I know what they mean. I've read them in books since about 7th grade, and I can put them in any sort of context you'd like. The problem is that I pronounce them dead wrong in conversation.
A recent example found me on my phone, bragging to Moms about the recently acquired T.A. position. She congratulated me, and asked if I was getting paid for it. I said,
"I don't know yet, I've heard some people get a stipend but that's usually the guys running the science lab groups."
There was a pause, and then my mother, with a fair degree of laughter in her tone, gently said,
"Actually, honey. It's pronounced stip-end. You said sty-pend."
Writing this down reminded me how I pronounce the "deus" in "deus ex machina" as "Doose."
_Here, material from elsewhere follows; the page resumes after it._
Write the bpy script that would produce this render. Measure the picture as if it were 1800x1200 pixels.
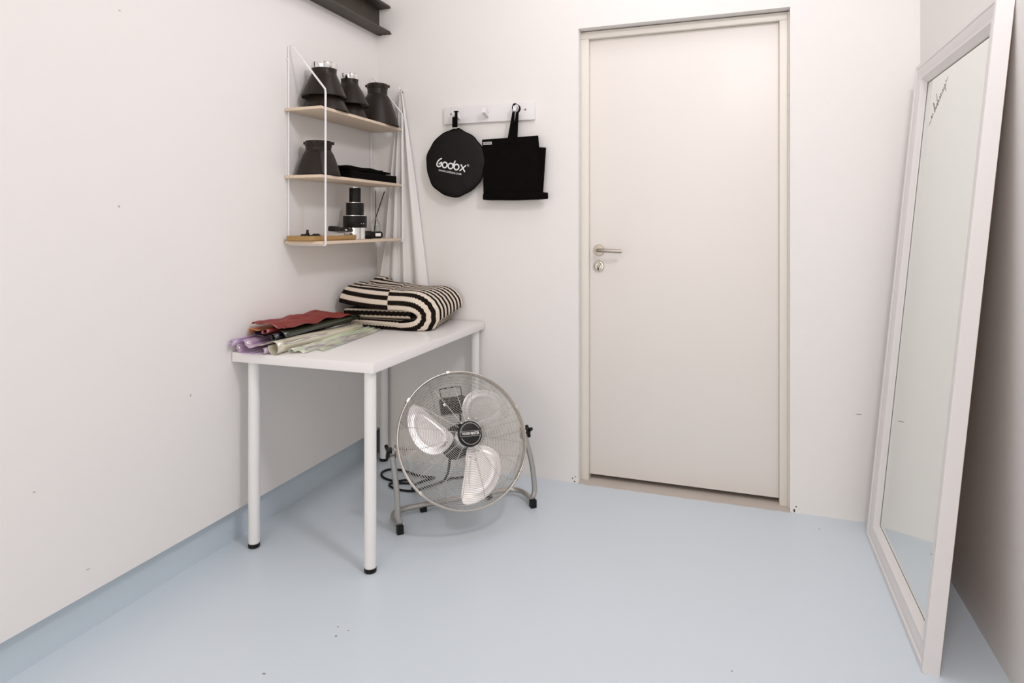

Yeah. More examples to come.
Also, after a month-long wait, FamilyEducation.net finally answered my e-mail. The original letter about Shylock as a baby name is posted behind a friends-locked entry because I gave out my full name and whatnot, but here's what I got back:
"Response (Kevin) - 03/03/2009 03:35 PM
Hello Allison,
Thank you for bringing this to our attention. I have passed this along
to our editors.
Best regards,
Kevin McGrath
Family Education Network"
Entry hasn't changed yet, but I had to write to the gigantic corporation since they don't have a number for the smaller company that just runs the website, and I imagine there's a lot of merger problems.
Will keep checking back for status updates to see what happens and if the entry gets changed.